I love it when people talk about grammar for fun!! :D

Stanislaw
11-15-2006, 07:54 PM
well...I call it: English is a rotten language...with too many @#$%$^& exceptions.:D

SheykAbdullah
11-15-2006, 09:17 PM
Fish, sheep, deer, most animal words by association and some other nouns are irregular, but historically they were highly regular plurals. In Old English there were seven seperate noun groups, each of which pluralized in a different way (which is why today some nouns pluralize with an 's' and some have internal, 'broken' as the Arabs say, plurals such as 'foot' - 'feet.' In English and other Germanic languages all words that are affected by internal vowel change like 'foot' and feet' or 'sink' and 'sunk' are referred to as 'strong' words, and all words that are pluralized and conjugated by flexions, or endings, like 's' or '(e)d', are referred to as 'weak'). The class of nouns referred to here lost their plurals terminations as English lost its use of terminal endings and we were left with unchanging forms of the word for both the singular and plural.

What Bazarov referes to is something different, which we have in English and call a 'collective noun.' These nouns are words like 'group' that while referring to more than one thing are treated as singular items for gramatical purposes. They are not like fish or sheep.

We also have what Miss Tenderness refered to, countable and uncountable nouns. Countable nouns are nouns that can be modified by the use of a numeral. They may or may not have irregular plurals, and may or may not be collective nouns. Uncountable nouns cannot be modified by a number. For example, a countable noun would be 'sheep' (three sheep) while an uncountable noun would be 'ice' (the point may be made that one can count 'ice cubes' but in such a linguistic construction 'ice' acts as and adjective to modify 'cubes' and therefore you are not counting 'ice' but 'cubes').

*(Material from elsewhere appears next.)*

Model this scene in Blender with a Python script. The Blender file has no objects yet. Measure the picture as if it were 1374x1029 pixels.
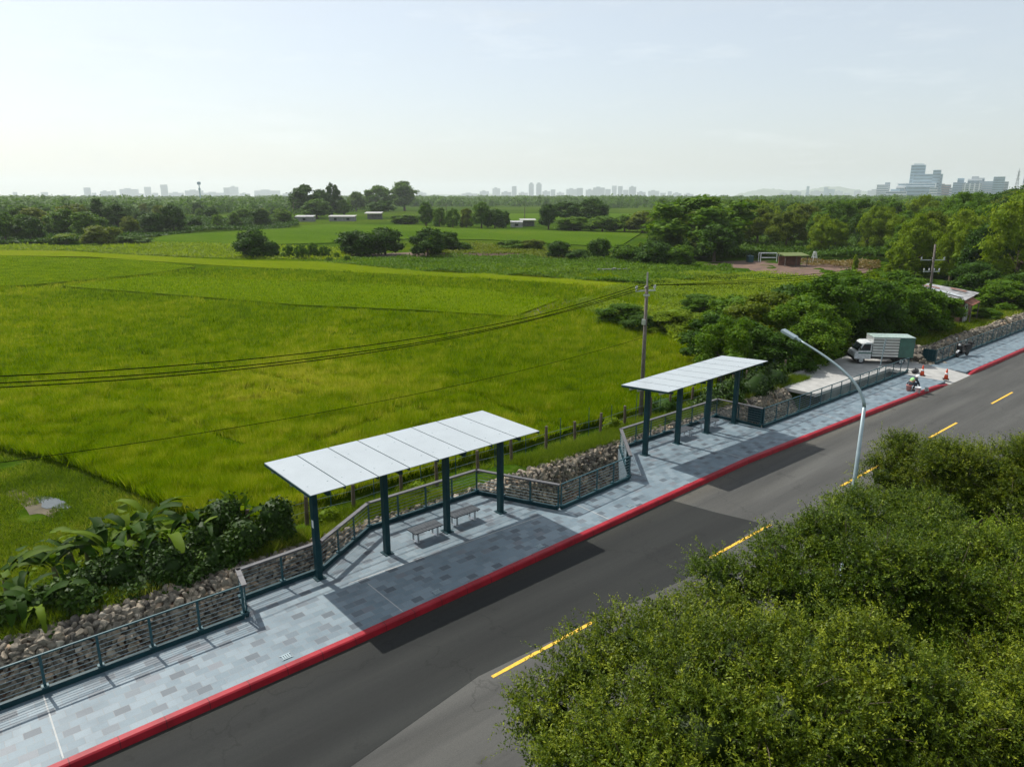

As for the irregularity of English, it's not too bad. Languages like Arabic are much worse. While there are no irregular nouns, really, there are nearly tens of ways to pluralize nouns, most of which rely on changing the basic vowel structure of the word (kitab to kutub, qarib to aqriba, sanduq to sinadiq etc). Sometimes you can have one word pluralize in multiple ways, like 'ibn' or son which can be pluralized 'ibna' or 'binun', or words like 'bayt' which can mean either a verse of poetry or house, but are pluralized differently depending on what context they are used ('bayt' for verse pluralized 'abyat' and 'bayt' for house 'buyut').

underground
11-15-2006, 09:49 PM
I've never heard that kind of construction... but do you use "a poetry" to refer to a genre of poetry, or an item of poetry? Because in the latter case... that would be "a poem." :D

Anyway, "A fish/multiple fish", "a sheep/multiple sheep" are one kind of thing. "Poetry" is something different. (Nobody had mentioned that in so many words, yet, although that may have been realized but unspoken.) Just as you wouldn't (normally) say "a poetry," you wouldn't (normally) say "multiple poetries." THOSE are the uncountable nouns--or as I learned it, "noncount" nouns. It applies to cases where you'd say "much" instead of "many." For example, "many apples," but "much coffee." "Many poems," but "much poetry." Some words, wierdly enough, are one or the other in different situations: "Many cakes," or "much cake."

I love it when people talk about grammar for fun!! :D

oh, it's not like we bookworms have better things to do other than discussing grammar.